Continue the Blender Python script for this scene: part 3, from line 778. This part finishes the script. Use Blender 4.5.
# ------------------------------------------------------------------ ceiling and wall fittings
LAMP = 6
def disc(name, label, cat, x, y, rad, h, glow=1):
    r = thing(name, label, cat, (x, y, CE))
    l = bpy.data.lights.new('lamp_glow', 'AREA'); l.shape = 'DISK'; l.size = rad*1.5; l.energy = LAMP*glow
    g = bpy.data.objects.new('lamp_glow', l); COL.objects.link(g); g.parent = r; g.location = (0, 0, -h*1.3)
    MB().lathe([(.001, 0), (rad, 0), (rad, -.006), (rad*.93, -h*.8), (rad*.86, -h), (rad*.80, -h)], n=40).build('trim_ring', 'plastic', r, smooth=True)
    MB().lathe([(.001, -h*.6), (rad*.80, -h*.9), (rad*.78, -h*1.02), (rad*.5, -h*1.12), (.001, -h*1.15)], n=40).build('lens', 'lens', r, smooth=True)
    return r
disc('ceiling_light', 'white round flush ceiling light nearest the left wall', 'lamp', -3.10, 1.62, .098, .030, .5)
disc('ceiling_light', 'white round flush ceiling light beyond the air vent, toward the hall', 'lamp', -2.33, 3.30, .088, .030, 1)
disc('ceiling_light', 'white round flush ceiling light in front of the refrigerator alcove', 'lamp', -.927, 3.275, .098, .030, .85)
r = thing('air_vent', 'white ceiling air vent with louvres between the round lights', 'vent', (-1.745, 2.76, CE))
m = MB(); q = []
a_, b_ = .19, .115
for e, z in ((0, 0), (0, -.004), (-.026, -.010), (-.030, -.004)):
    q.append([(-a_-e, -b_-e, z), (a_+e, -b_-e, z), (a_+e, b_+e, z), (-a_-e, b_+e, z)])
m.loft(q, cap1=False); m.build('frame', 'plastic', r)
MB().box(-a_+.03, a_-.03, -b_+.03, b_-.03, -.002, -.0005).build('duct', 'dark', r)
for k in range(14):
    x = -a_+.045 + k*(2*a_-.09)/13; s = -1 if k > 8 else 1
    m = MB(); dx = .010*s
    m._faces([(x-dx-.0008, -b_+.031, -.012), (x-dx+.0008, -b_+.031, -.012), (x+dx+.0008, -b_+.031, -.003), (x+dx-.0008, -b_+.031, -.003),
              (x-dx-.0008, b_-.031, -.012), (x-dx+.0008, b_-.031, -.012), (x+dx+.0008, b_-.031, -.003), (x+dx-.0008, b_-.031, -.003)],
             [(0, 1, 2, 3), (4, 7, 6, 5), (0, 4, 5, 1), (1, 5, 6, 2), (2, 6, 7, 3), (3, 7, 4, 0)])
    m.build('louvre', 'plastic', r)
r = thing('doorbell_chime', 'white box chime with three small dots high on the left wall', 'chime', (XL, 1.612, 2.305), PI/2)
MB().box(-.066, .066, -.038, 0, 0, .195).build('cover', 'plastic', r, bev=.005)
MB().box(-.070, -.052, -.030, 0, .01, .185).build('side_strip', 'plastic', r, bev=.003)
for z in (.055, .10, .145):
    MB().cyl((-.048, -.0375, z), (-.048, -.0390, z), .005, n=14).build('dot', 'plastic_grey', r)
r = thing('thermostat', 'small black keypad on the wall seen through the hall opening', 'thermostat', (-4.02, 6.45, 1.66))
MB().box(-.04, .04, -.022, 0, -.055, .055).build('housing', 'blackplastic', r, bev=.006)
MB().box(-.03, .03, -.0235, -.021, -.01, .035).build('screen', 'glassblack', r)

________________

Reproduce all the data word for word.

REPLY:
Continue the Blender Python script for this scene: part 3, from line 778. This part finishes the script. Use Blender 4.5.
# ------------------------------------------------------------------ ceiling and wall fittings
LAMP = 6
def disc(name, label, cat, x, y, rad, h, glow=1):
    r = thing(name, label, cat, (x, y, CE))
    l = bpy.data.lights.new('lamp_glow', 'AREA'); l.shape = 'DISK'; l.size = rad*1.5; l.energy = LAMP*glow
    g = bpy.data.objects.new('lamp_glow', l); COL.objects.link(g); g.parent = r; g.location = (0, 0, -h*1.3)
    MB().lathe([(.001, 0), (rad, 0), (rad, -.006), (rad*.93, -h*.8), (rad*.86, -h), (rad*.80, -h)], n=40).build('trim_ring', 'plastic', r, smooth=True)
    MB().lathe([(.001, -h*.6), (rad*.80, -h*.9), (rad*.78, -h*1.02), (rad*.5, -h*1.12), (.001, -h*1.15)], n=40).build('lens', 'lens', r, smooth=True)
    return r
disc('ceiling_light', 'white round flush ceiling light nearest the left wall', 'lamp', -3.10, 1.62, .098, .030, .5)
disc('ceiling_light', 'white round flush ceiling light beyond the air vent, toward the hall', 'lamp', -2.33, 3.30, .088, .030, 1)
disc('ceiling_light', 'white round flush ceiling light in front of the refrigerator alcove', 'lamp', -.927, 3.275, .098, .030, .85)
r = thing('air_vent', 'white ceiling air vent with louvres between the round lights', 'vent', (-1.745, 2.76, CE))
m = MB(); q = []
a_, b_ = .19, .115
for e, z in ((0, 0), (0, -.004), (-.026, -.010), (-.030, -.004)):
    q.append([(-a_-e, -b_-e, z), (a_+e, -b_-e, z), (a_+e, b_+e, z), (-a_-e, b_+e, z)])
m.loft(q, cap1=False); m.build('frame', 'plastic', r)
MB().box(-a_+.03, a_-.03, -b_+.03, b_-.03, -.002, -.0005).build('duct', 'dark', r)
for k in range(14):
    x = -a_+.045 + k*(2*a_-.09)/13; s = -1 if k > 8 else 1
    m = MB(); dx = .010*s
    m._faces([(x-dx-.0008, -b_+.031, -.012), (x-dx+.0008, -b_+.031, -.012), (x+dx+.0008, -b_+.031, -.003), (x+dx-.0008, -b_+.031, -.003),
              (x-dx-.0008, b_-.031, -.012), (x-dx+.0008, b_-.031, -.012), (x+dx+.0008, b_-.031, -.003), (x+dx-.0008, b_-.031, -.003)],
             [(0, 1, 2, 3), (4, 7, 6, 5), (0, 4, 5, 1), (1, 5, 6, 2), (2, 6, 7, 3), (3, 7, 4, 0)])
    m.build('louvre', 'plastic', r)
r = thing('doorbell_chime', 'white box chime with three small dots high on the left wall', 'chime', (XL, 1.612, 2.305), PI/2)
MB().box(-.066, .066, -.038, 0, 0, .195).build('cover', 'plastic', r, bev=.005)
MB().box(-.070, -.052, -.030, 0, .01, .185).build('side_strip', 'plastic', r, bev=.003)
for z in (.055, .10, .145):
    MB().cyl((-.048, -.0375, z), (-.048, -.0390, z), .005, n=14).build('dot', 'plastic_grey', r)
r = thing('thermostat', 'small black keypad on the wall seen through the hall opening', 'thermostat', (-4.02, 6.45, 1.66))
MB().box(-.04, .04, -.022, 0, -.055, .055).build('housing', 'blackplastic', r, bev=.006)
MB().box(-.03, .03, -.0235, -.021, -.01, .035).build('screen', 'glassblack', r)